#### Your goal
Where a line holds the string "scene", return that line.

Items listed in a dataset:
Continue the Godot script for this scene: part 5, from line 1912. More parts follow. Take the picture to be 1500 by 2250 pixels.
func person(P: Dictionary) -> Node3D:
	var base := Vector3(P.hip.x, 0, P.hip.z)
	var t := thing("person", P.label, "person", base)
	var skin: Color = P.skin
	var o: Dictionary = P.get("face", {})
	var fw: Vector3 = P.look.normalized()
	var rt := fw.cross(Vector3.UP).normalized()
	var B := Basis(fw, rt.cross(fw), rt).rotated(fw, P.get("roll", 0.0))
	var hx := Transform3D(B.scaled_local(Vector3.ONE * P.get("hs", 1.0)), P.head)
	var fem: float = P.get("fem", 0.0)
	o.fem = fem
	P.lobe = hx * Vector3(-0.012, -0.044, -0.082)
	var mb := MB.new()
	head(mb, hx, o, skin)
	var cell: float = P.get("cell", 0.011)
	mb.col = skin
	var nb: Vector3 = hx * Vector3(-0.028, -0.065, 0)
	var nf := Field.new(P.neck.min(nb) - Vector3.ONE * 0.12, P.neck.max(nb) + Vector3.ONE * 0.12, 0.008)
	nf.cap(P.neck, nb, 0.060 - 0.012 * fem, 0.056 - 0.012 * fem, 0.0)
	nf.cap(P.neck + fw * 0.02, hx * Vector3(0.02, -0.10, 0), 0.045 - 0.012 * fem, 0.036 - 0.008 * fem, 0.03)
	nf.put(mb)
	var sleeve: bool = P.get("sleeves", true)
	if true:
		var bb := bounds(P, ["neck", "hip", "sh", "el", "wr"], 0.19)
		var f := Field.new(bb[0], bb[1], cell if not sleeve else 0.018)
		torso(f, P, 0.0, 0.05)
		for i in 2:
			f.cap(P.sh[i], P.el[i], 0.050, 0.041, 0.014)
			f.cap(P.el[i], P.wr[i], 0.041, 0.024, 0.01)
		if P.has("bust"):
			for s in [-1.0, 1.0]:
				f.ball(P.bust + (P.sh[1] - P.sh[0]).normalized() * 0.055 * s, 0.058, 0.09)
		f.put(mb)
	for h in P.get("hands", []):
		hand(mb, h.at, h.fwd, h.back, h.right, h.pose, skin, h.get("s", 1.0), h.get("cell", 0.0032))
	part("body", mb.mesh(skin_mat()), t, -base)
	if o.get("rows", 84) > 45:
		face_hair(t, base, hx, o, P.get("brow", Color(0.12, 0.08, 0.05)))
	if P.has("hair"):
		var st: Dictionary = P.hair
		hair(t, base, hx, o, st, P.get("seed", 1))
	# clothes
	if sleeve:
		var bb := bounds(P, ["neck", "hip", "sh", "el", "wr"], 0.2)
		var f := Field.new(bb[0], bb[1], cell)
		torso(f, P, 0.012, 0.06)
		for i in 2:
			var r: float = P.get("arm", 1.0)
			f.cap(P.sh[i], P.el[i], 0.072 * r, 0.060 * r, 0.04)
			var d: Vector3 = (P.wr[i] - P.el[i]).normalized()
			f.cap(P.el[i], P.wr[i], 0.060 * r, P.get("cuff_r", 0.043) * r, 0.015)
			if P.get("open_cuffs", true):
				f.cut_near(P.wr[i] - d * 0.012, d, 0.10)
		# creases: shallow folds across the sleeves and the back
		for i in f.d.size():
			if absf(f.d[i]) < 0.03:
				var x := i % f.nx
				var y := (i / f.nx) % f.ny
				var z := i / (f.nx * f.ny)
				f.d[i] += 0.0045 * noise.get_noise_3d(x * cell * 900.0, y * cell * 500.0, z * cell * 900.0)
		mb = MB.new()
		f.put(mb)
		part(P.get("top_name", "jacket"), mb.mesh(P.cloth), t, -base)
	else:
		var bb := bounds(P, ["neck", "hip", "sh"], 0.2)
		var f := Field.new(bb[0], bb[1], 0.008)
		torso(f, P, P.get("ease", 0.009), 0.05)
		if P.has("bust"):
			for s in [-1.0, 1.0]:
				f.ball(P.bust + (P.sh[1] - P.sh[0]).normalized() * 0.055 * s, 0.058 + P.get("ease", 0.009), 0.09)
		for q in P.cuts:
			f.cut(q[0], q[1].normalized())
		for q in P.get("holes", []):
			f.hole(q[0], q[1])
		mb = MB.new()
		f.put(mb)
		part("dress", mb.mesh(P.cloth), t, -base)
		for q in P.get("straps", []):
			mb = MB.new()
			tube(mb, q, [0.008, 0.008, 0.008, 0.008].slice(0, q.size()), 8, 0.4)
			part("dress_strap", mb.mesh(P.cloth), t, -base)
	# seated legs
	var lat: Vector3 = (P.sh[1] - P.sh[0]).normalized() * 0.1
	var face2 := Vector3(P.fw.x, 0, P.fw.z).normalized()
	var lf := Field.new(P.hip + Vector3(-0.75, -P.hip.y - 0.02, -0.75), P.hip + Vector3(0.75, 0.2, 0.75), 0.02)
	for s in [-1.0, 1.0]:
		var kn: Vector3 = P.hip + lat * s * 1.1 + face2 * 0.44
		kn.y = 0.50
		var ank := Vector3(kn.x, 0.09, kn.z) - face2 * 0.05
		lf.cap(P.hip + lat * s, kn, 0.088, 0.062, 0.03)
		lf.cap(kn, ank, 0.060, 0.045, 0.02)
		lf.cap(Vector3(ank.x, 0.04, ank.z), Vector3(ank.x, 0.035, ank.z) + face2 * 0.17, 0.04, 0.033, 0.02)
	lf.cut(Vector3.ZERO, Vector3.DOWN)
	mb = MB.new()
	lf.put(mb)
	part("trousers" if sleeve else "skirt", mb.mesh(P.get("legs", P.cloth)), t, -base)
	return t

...

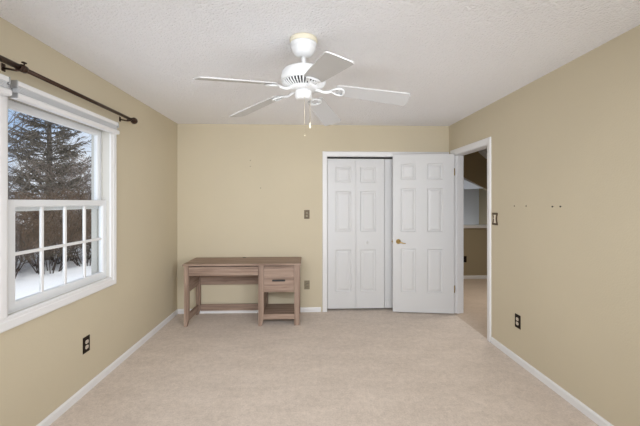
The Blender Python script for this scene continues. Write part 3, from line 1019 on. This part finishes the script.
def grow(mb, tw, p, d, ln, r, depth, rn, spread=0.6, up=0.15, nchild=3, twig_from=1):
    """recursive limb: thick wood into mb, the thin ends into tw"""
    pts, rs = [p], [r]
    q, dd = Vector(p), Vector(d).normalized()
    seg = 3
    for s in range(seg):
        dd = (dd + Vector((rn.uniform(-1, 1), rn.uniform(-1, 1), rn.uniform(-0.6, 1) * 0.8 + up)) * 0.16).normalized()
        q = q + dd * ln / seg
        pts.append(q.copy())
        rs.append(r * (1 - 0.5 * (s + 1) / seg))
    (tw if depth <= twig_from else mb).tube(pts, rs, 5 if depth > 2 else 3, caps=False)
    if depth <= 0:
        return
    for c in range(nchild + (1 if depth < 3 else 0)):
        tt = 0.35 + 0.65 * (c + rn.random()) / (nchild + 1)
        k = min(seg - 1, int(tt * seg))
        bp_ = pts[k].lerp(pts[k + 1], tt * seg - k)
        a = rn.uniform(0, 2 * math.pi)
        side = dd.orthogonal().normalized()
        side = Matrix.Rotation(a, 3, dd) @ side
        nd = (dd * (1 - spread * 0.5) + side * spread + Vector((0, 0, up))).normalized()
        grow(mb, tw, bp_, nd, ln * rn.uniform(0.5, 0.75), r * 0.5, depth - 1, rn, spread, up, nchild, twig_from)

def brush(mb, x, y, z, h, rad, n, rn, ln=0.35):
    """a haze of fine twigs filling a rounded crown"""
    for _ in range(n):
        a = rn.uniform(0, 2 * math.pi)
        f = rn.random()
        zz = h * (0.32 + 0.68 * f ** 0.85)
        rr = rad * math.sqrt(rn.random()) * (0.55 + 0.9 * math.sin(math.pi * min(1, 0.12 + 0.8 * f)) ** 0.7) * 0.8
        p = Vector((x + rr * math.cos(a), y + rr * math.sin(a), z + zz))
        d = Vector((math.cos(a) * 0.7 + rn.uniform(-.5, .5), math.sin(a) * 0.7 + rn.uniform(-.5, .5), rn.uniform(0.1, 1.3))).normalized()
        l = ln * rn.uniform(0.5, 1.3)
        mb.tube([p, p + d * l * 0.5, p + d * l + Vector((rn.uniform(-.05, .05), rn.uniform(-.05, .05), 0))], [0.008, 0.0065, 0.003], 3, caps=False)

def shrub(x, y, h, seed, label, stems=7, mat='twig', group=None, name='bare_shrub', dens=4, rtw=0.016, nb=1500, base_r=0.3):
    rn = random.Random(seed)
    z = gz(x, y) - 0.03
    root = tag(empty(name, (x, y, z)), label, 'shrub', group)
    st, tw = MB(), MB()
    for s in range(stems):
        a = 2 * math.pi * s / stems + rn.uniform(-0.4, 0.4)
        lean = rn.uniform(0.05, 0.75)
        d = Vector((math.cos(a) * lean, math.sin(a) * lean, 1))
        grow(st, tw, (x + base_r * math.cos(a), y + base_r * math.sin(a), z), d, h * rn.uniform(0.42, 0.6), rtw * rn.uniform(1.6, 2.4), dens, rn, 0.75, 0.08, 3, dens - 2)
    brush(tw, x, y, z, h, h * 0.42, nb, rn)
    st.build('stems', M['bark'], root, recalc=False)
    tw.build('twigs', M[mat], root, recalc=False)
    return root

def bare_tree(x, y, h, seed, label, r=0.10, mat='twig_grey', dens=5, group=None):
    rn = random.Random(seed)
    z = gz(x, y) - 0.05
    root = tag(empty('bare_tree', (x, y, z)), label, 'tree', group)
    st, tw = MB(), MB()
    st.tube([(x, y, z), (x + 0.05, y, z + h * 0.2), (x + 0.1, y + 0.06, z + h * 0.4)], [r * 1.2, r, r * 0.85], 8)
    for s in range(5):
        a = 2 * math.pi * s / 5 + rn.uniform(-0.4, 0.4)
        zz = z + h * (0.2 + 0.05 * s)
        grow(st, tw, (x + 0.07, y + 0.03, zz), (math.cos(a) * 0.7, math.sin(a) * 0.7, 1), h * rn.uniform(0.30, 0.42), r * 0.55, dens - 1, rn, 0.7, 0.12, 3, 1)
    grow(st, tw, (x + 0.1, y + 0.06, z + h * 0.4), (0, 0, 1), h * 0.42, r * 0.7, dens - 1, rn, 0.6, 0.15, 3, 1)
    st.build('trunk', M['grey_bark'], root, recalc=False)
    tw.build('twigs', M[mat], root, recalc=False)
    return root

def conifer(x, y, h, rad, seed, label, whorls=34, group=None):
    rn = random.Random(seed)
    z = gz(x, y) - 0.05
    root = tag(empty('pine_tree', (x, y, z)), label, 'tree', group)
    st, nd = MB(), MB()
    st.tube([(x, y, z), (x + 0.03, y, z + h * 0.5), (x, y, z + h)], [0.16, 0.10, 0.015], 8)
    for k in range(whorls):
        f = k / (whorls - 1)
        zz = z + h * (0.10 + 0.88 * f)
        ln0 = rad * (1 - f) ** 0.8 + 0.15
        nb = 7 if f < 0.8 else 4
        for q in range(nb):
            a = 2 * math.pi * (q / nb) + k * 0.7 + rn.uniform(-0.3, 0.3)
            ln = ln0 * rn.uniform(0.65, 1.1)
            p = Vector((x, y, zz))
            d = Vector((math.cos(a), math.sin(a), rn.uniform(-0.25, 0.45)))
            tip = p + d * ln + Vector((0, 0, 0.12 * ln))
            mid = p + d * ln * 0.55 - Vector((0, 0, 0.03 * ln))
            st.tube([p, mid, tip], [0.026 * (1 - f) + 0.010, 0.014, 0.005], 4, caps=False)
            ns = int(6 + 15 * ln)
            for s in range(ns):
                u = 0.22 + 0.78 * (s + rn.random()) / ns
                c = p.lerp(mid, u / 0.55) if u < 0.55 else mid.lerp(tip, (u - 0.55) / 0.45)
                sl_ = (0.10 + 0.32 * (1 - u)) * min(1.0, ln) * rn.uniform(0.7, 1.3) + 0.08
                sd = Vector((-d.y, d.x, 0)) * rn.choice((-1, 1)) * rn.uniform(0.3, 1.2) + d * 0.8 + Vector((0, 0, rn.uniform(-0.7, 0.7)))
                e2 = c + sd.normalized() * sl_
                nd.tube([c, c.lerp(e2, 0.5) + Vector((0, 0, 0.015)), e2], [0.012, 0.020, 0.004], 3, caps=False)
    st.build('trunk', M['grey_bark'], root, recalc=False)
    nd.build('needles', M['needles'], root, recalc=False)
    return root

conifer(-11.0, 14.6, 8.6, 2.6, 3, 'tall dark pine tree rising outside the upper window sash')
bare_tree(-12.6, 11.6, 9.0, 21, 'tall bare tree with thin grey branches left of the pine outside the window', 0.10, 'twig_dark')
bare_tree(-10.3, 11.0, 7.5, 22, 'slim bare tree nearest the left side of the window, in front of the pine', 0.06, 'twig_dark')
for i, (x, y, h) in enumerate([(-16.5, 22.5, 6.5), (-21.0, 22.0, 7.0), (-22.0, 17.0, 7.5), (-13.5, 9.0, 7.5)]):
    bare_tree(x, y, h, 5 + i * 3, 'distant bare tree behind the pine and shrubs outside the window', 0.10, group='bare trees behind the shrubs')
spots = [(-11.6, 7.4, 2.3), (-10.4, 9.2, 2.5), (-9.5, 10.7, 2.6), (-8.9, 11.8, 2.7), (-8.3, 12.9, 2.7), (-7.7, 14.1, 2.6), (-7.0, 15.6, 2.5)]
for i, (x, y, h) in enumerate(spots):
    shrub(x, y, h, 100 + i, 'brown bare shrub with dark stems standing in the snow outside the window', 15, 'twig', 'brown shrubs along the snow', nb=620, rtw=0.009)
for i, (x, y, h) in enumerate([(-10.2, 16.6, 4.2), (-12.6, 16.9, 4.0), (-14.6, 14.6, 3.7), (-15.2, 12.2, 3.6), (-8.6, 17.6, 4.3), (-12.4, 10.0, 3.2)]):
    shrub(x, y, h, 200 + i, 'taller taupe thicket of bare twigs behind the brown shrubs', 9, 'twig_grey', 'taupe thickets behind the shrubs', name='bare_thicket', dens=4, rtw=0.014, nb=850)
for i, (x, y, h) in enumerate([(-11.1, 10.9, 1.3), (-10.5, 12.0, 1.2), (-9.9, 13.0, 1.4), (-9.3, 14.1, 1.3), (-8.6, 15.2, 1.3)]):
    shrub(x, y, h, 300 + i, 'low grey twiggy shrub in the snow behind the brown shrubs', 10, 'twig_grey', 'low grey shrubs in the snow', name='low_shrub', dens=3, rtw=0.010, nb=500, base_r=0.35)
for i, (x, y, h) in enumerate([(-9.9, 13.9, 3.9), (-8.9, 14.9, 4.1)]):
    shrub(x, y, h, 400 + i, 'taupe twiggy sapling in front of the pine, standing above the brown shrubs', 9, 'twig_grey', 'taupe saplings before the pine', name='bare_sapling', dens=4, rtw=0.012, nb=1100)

#### Result for this task
Continue the Godot script for this scene: part 5, from line 1912. More parts follow. Take the picture to be 1500 by 2250 pixels.
The Blender Python script for this scene continues. Write part 3, from line 1019 on. This part finishes the script.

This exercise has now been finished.